Steps to Improve a Living Room with Vaulted Ceiling

This 5 bedroom home had a very small living room and no family room. Therefore, it was very important to scale back the furniture to make the space feel and appear larger. In the overhead shot to the left you can see the room had a mixture of antique furniture and contemporary - and lots of it. In re-staging the living room, we only utilized the antique pieces. The rich dark woods made a nice contrast with the neutral tones of the house. We also removed the large prints from the wall (as seen on the right side of the left photo). In doing this, we captured the drama of the high windows and vaulted ceiling. As a result, the room feels and appears much more spacious in the photo to the right. We also captured the mature, green trees to the front of the house outside of the windows.

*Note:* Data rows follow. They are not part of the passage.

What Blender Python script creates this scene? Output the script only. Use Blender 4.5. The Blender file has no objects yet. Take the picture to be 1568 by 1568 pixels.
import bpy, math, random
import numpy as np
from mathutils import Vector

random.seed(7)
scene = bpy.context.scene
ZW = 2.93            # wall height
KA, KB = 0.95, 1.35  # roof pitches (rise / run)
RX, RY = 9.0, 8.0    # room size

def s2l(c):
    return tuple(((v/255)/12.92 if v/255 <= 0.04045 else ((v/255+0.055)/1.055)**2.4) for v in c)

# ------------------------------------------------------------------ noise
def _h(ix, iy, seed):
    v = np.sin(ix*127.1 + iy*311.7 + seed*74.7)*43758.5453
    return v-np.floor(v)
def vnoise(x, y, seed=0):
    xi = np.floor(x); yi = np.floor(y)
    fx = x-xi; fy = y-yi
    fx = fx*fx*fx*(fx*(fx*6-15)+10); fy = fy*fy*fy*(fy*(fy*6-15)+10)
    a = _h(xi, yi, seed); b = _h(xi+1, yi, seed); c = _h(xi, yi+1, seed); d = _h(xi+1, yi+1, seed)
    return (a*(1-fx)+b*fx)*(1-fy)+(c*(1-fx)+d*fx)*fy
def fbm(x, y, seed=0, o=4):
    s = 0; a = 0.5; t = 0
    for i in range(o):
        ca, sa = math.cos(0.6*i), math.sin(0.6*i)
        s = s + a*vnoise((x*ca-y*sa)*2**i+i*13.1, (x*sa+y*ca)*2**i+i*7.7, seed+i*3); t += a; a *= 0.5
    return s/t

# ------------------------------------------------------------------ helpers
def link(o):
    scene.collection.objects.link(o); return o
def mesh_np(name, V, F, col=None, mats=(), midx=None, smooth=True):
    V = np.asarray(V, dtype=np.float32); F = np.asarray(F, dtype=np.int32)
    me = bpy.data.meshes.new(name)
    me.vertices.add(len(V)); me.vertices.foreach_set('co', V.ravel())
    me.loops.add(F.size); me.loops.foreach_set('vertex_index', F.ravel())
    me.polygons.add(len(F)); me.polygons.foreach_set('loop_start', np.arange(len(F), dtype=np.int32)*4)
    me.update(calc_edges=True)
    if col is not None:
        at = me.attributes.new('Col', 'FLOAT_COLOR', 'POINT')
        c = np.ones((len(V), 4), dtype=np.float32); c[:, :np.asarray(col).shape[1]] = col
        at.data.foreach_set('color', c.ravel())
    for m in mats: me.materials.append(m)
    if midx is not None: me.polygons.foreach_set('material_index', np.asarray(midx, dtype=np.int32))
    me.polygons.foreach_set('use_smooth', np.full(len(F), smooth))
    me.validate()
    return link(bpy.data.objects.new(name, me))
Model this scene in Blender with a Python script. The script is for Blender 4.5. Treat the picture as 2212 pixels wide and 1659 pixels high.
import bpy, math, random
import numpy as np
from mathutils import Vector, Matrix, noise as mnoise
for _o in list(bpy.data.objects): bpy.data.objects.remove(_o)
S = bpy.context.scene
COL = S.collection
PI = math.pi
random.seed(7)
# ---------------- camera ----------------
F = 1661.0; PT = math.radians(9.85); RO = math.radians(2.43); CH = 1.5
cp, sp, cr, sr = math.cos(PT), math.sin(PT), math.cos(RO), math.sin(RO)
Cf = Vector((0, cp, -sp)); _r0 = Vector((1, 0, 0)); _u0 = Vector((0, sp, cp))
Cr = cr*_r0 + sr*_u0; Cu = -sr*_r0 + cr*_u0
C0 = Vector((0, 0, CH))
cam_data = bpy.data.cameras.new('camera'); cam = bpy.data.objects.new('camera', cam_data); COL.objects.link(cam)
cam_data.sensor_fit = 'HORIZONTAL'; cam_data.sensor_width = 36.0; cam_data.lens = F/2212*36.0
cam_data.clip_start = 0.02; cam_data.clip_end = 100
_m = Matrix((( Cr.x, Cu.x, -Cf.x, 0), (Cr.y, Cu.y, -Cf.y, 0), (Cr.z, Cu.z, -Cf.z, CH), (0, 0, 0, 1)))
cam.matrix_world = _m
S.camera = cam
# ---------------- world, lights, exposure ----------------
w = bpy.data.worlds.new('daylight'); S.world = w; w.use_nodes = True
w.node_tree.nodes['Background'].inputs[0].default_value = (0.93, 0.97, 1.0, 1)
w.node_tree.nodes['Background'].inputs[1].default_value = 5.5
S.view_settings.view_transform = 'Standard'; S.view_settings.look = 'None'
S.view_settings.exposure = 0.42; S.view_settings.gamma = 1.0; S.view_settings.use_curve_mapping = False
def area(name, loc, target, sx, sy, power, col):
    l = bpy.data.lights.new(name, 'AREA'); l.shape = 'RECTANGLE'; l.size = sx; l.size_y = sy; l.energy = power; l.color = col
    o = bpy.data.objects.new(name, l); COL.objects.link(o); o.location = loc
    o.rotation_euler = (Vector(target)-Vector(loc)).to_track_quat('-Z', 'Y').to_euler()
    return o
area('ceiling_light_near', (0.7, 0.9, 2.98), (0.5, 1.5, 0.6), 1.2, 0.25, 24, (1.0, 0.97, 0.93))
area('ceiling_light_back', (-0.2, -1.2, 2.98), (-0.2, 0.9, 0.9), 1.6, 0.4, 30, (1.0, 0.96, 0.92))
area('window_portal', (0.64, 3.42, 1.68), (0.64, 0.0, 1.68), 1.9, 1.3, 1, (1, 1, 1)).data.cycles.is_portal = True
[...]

Steps to Improve a Guest Bedroom

True, you are moving, so boxes are likely to be everywhere. Have you seen photos like these when you've been searching for homes? Probably so. In fact, you will also see many photos on the MLS featuring rooms with closed blinds. Although this can be a deliberate move to hide unappealing objects or scenery outside of the window, well over 60% of the time it's simply because the person taking the photo was attempting to block bright light as depicted in the window above the bed in the left photo. If we hadn't scheduled the photo shoot at the right time of day, look at the green trees outside of each window we would have missed showing perspective buyers in the photo to the right. This bedroom was light, spacious and comfortable and that is exactly what the photo shows. Note that even the blue accent vases stand out better on the chest of drawers and desk under the window.

Before After

Steps to Improve a Basement Bedroom

Let's face it, most kids have messy bedrooms; especially when they're teenagers. The photo on the left tells the story. It requires no explanation. However, notice the photo on the right. The room looks and feels much more spacious and the lighter bedspread helps to enhance that feeling. If you look closely, you will see the tree trunk outside of the window and the stone rock wall as well. Note that the proper lighting also makes a considerable difference in the appeal and feeling of this room.